The Sympathizer is a beautifully crafted, Pulitzer Prize-winning debut novel from author Viet Thanh Nguyen. In April 1975, Saigon is in chaos. And while the general of the South Vietnamese army and his compatriots are planning to start a new life in Los Angeles, they are unaware that their every word is being observed and reported back to the Viet Cong. This novel unfolds a gripping tale of high-stakes espionage, while capturing the tumultuous political climate in Vietnam at the end of the war.
When you think Vietnam War fiction, The Things They Carried is likely the first book that comes to mind. In this exclusive audiobook version of Tim O'Brien's enduring classic, the stories of American soldiers in the Vietnam war are narrated by three-time Emmy Award winner Bryan Cranston. This audiobook also includes an exclusive recording, “The Vietnam in Me," in which O'Brien himself recounts his trip back to Vietnam in 1994.
Best Historical Vietnam War Audiobooks
We Were Soldiers Once... And Young is an intense look at one of the most savage and significant battles of the Vietnam War: the Ia Drang campaign in 1965. For this book, General Harold G. Moore and Joseph L. Galloway interviewed hundreds of soldiers who fought in Ia Drang Valley, including the North Vietnamese commanders. The result of their research and interviews is a crushingly vivid depiction of what those days were like on the ground during the fighting.

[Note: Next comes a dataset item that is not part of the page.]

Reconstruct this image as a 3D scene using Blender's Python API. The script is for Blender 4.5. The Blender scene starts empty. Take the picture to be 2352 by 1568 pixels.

What led the United States to intervene in the war in Vietnam? And why were the decisions the US government made in regards to the war so controversial? In Vietnam: A History, American journalist and historian Stanley Karnow looks at the realities behind America's war in Vietnam. Karnow argues that America's leaders entered into the fray without having a clear understanding of the situation in Vietnam. As a result, many individuals needlessly suffered and died. For this comprehensive history, Karnow draws from secret documents and exclusive interviews with hundreds of participants on both sides of the war.
Fire in the Lake is a thoughtful history of not just the war in Vietnam but of the entire country. American journalist Frances FitzGerald offers a compassionate look at Vietnam, drawing from years of research and travels. Taking listeners back to the traditional ancestor-worshipping villages of Vietnam's past, the audiobook traces the conflicts caused by Communism, the religious upheavals, the years of French colonialism, America's ill-fated intervention in the war, and much more. Originally published in 1972, Fire in the Lake was the first history of Vietnam written by an American, and this listen continues to stand out for highlighting all the ways Americans misunderstood Vietnam during its years at war.
It's been 40 years since the Vietnam War ended, and still its horrors continue to haunt the United States. The war divided our country and fueled large debates about US intervention in foreign conflicts, arguments that exist to this day. This listen draws on interviews from people involved at all levels of the Vietnam War on both sides to provide a thoroughly researched and nuanced look at the chaos and intensity of the war. While a font of information on its own, The Vietnam War: An Intimate History is the companion audiobook to the major multipart PBS documentary that aired in September 2017 and is well worth checking out.
Best Vietnam War Memoir Audiobooks
This brutally honest memoir is a look at the Vietnam War from the perspective of a civilian in Vietnam who experienced the effects of the war firsthand. Le Ly Hayslip was only 12 years old when US helicopters landed in her village. She was sexually assaulted by the Viet Cong and imprisoned and tortured by the South Vietnamese. Eventually, she fled to the United States to escape the horrors of the war, and it wasn't until 1986 that she was reunited with her Vietnamese family. In this memoir, Hayslip tells the story of her return to Vietnam while reflecting on the terrors of her past.
Originally published against the wishes of the Vietnamese government, The Sorrow of War has since become a best seller and gained critical acclaim. It is an honest, searing memoir of the Vietnam War from the perspective of a former Vietnam soldier, Bao Ninh. This is Ninh's story about how the war not only changed his life but the lives of everyone he knew and the fate of his country.
A Rumor of War is a deeply personal account of the experiences of one American soldier—a platoon commander in the first combat unit sent to Danang—fighting in the trenches of the Vietnam War. But on a more universal level, Philip Caputo's memoir offers an unflinching view of the atrocities committed in Vietnam by ordinary men all in the name of survival and also speaks to the horrors of war in general.